Short task:
Extract the lines from the start through the line that holds "g.build('strap', M_BLACKSHOE, cb)", both included, omitting all images.

*-*-*

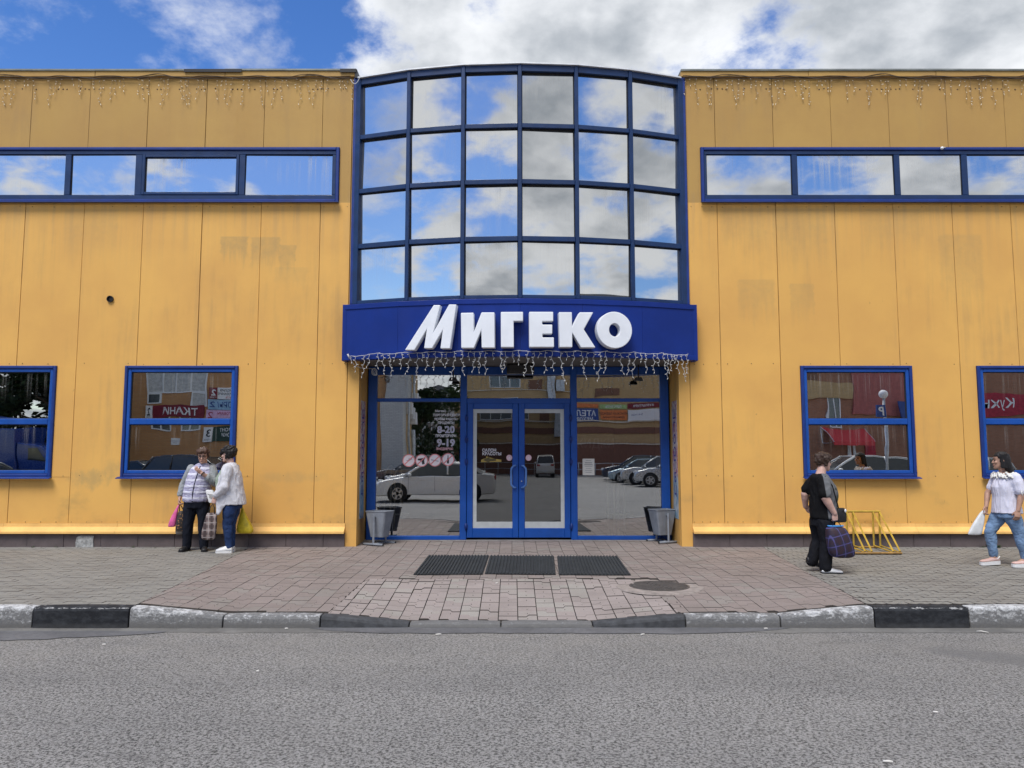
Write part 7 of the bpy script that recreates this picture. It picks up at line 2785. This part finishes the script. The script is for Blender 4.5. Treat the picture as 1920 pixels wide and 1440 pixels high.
cb = thing('shoulder_bag', 'small black shoulder bag with a white charm at the hip of the person in black', 'bag', C0 + Vector((0.215, -0.10, 0.745)), radians(25))
g = Geo()
g.loft([[Vector((x * c, y * c, z)) for x, y in ((-0.065, -0.035), (0.065, -0.035), (0.075, 0), (0.065, 0.035), (-0.065, 0.035), (-0.075, 0))] for z, c in ((-0.095, 0.85), (-0.08, 1.05), (0.02, 1.05), (0.08, 0.9), (0.09, 0.6))])
bevel(g.build('bag_body', M_BLACKSHOE, cb), 0.015, 3, 30)
g = Geo()
g.ball((0.03, -0.055, 0.055), 0.016, 0.012, 0.024, 8, 6)
g.build('charm', M_WHITESHOE, cb)
g = Geo()
g.tube([(-0.05, -0.02, 0.08), (-0.12, -0.05, 0.20), (-0.20, -0.07, 0.38), (-0.25, 0.0, 0.50)], 0.009, 6, flat=0.4)
g.build('strap', M_BLACKSHOE, cb)

# ================================================================== woman in white blouse walking left
D0 = on_ground(1886, 1062)
D0 = Vector((D0.x, D0.y, pave_z(D0.x, D0.y)))
D = thing('person', 'person with straight black hair in white ruffled blouse and light jeans, striding', 'person', D0)
FD = Frame((0.005, -0.02, 1.335), yaw=radians(-110), pitch=radians(2))
wd, wd2 = Vector((0.06, -0.235, 0.775)), Vector((-0.145, 0.13, 0.80))
parts = [head_geo(FD),
         limb([(0.055, 0, 1.22), (0.02, -0.01, 1.36)], [0.056, 0.050]),
         torso([(0.05, 0, 0.76, 0.13, 0.16), (0.04, 0, 0.95, 0.13, 0.155), (0.05, 0, 1.12, 0.13, 0.165), (0.06, 0, 1.24, 0.09, 0.15), (0.05, 0, 1.285, 0.06, 0.09)]),
         limb([(0.10, -0.165, 1.215), (0.12, -0.225, 0.97), wd], [0.052, 0.041, 0.026]),
         limb([(0.06, 0.165, 1.215), (-0.07, 0.20, 0.98), wd2], [0.052, 0.041, 0.026]),
         hand_geo(wd, (-0.18, -0.02, -1), (0.15, 1, 0), (-1, 0.1, 0), 0.65),
         hand_geo(wd2, (-0.3, 0.0, -1), (0.1, -1, 0), (-1, 0, 0), 1.25),
         limb([(0.02, 0.08, 0.76), (-0.13, 0.085, 0.46), (-0.105, 0.09, 0.09)], [0.085, 0.058, 0.036]),
         limb([(0.06, -0.08, 0.76), (0.15, -0.09, 0.45), (0.215, -0.095, 0.10)], [0.085, 0.058, 0.036]),
         limb([(-0.105, 0.09, 0.09), (-0.20, 0.09, 0.055)], [0.036, 0.030]),
         limb([(0.215, -0.095, 0.10), (0.12, -0.095, 0.060)], [0.036, 0.030])]
union('body', parts, 0.006, M_SKINT, D, 2)
face_bits(FD, D)
g = hair_geo(FD, fringe=0.162, nape=0.0, puff=0.012, seed=13, bumps=0)
n = 20
for s in (-1, 1):
    g.loft([[FD(s * (0.074 + 0.012 * cos(a)), 0.025 + 0.048 * sin(a), z) for a in [2 * pi * k / n for k in range(n)]] for z in (0.20, 0.15, 0.10, 0.05, 0.0)])
g.loft([[FD(0.086 * c * cos(a), 0.062 + dy + 0.055 * c * sin(a), z) for a in [2 * pi * k / n for k in range(n)]] for z, c, dy in ((0.20, 0.75, 0), (0.15, 1.0, 0.0), (0.08, 1.05, 0.005), (0.0, 1.05, 0.02), (-0.05, 0.95, 0.035), (-0.075, 0.7, 0.045))])
union('hair', [g], 0.006, M_HAIRB, D, 2, 0.003, (60, 60, 8))
M_BLOUSE = cloth('white_lilac_blouse', (0.66, 0.655, 0.76), 0.85, var=0.06)
M_LACE = cloth('white_lace', (0.78, 0.77, 0.74), 0.9, bump=0.9, bscale=90)
bl = [torso([(0.06, 0, 0.725, 0.180, 0.200), (0.058, 0, 0.78, 0.172, 0.195), (0.045, 0, 0.95, 0.150, 0.172), (0.035, 0, 1.08, 0.158, 0.172), (0.055, 0, 1.18, 0.132, 0.178), (0.06, 0, 1.25, 0.10, 0.155)]),
      limb([(0.10, -0.165, 1.205), (0.122, -0.205, 1.045)], [0.075, 0.078]),
      limb([(0.06, 0.165, 1.205), (-0.01, 0.195, 1.06)], [0.075, 0.075])]
union('blouse', bl, 0.008, M_BLOUSE, D, 3, 0.018, (13, 13, 3.2), 9.4)
g = Geo()
rr_ = random.Random(3)
for lev, (z, rx, ry) in enumerate(((1.262, 0.112, 0.170), (1.238, 0.128, 0.185), (1.215, 0.140, 0.195))):
    for k in range(26):
        a = 2 * pi * k / 26 + lev * 0.12
        g.ball((0.055 + rx * cos(a), ry * sin(a), z + 0.012 * sin(k * 2.3)), rr_.uniform(0.014, 0.020), n=8, m=6)
union('lace_collar', [g], 0.006, M_LACE, D, 1)
g = Geo()
g.tube([(0.10 + 0.0, -0.205 - 0.078, 1.04), (0.085, -0.29, 1.02), (0.10, -0.292, 0.97)], 0.006, 5)
g.tube([(0.13, -0.28, 1.04), (0.15, -0.285, 1.01), (0.145, -0.285, 0.95)], 0.006, 5)
g.build('sleeve_tie', M_LACE, D)
M_LJEANS = cloth('light_blue_jeans', (0.175, 0.27, 0.42), 0.85, var=0.28, scale=6, fine=0.12)
tr = [torso([(0.045, 0, 0.66, 0.14, 0.165), (0.05, 0, 0.74, 0.15, 0.172), (0.05, 0, 0.80, 0.145, 0.165)]),
      limb([(0.01, 0.085, 0.70), (-0.135, 0.09, 0.46), (-0.105, 0.092, 0.155)], [0.105, 0.074, 0.056]),
      limb([(0.075, -0.085, 0.70), (0.15, -0.09, 0.46), (0.212, -0.095, 0.145)], [0.105, 0.074, 0.058])]
union('jeans', tr, 0.009, M_LJEANS, D, 3, 0.014, (12, 12, 14), 8.8)
M_STRAP = plain('dusty_pink_leather', (0.55, 0.37, 0.33), 0.5)
for heel, d, lift in (((-0.035, 0.092, 0.018), (-1, -0.06, -0.05), 0), ((0.285, -0.095, 0.0), (-1, -0.05, 0.02), 0)):
    o = shoe(D, heel, d, 0.265, 0.096, M_STRAP, M_WHITESOLE, 0.05, 0.62)
    hv = Vector(heel)
    g = Geo()
    g.tube([hv + Vector((-0.05, -0.04, 0.07)), hv + Vector((0.0, -0.02, 0.10)), hv + Vector((0.008, 0.0, 0.105)), hv + Vector((0.0, 0.02, 0.10)), hv + Vector((-0.05, 0.04, 0.07))], 0.010, 6, flat=0.4)
    g.build('heel_strap', M_WHITESHOE, o)
soft_bag('white_bag', 'thin white plastic bag held by the person in the white blouse', 'bag', D0 + Vector((-0.18, 0.12, 0.695)),
         [(-0.155, 0, -0.285, 0.085, 0.012), (-0.15, 0, -0.275, 0.098, 0.028), (-0.115, 0, -0.17, 0.085, 0.03), (-0.07, 0, -0.07, 0.06, 0.026), (-0.02, 0, 0.03, 0.032, 0.018), (0.0, 0, 0.06, 0.016, 0.012)], 0.0,
         plain('white_plastic', (0.66, 0.68, 0.69), 0.4, var=0.08, scale=14, bump=0.5, bscale=30), [[(0, 0, 0.05), (0.01, 0, 0.09), (0.02, 0, 0.05)]], M_WHITESHOE, seed=6.0)

bpy.data.scenes.remove(WORK)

*-*-*

Solved problem:
Write part 7 of the bpy script that recreates this picture. It picks up at line 2785. This part finishes the script. The script is for Blender 4.5. Treat the picture as 1920 pixels wide and 1440 pixels high.
cb = thing('shoulder_bag', 'small black shoulder bag with a white charm at the hip of the person in black', 'bag', C0 + Vector((0.215, -0.10, 0.745)), radians(25))
g = Geo()
g.loft([[Vector((x * c, y * c, z)) for x, y in ((-0.065, -0.035), (0.065, -0.035), (0.075, 0), (0.065, 0.035), (-0.065, 0.035), (-0.075, 0))] for z, c in ((-0.095, 0.85), (-0.08, 1.05), (0.02, 1.05), (0.08, 0.9), (0.09, 0.6))])
bevel(g.build('bag_body', M_BLACKSHOE, cb), 0.015, 3, 30)
g = Geo()
g.ball((0.03, -0.055, 0.055), 0.016, 0.012, 0.024, 8, 6)
g.build('charm', M_WHITESHOE, cb)
g = Geo()
g.tube([(-0.05, -0.02, 0.08), (-0.12, -0.05, 0.20), (-0.20, -0.07, 0.38), (-0.25, 0.0, 0.50)], 0.009, 6, flat=0.4)
g.build('strap', M_BLACKSHOE, cb)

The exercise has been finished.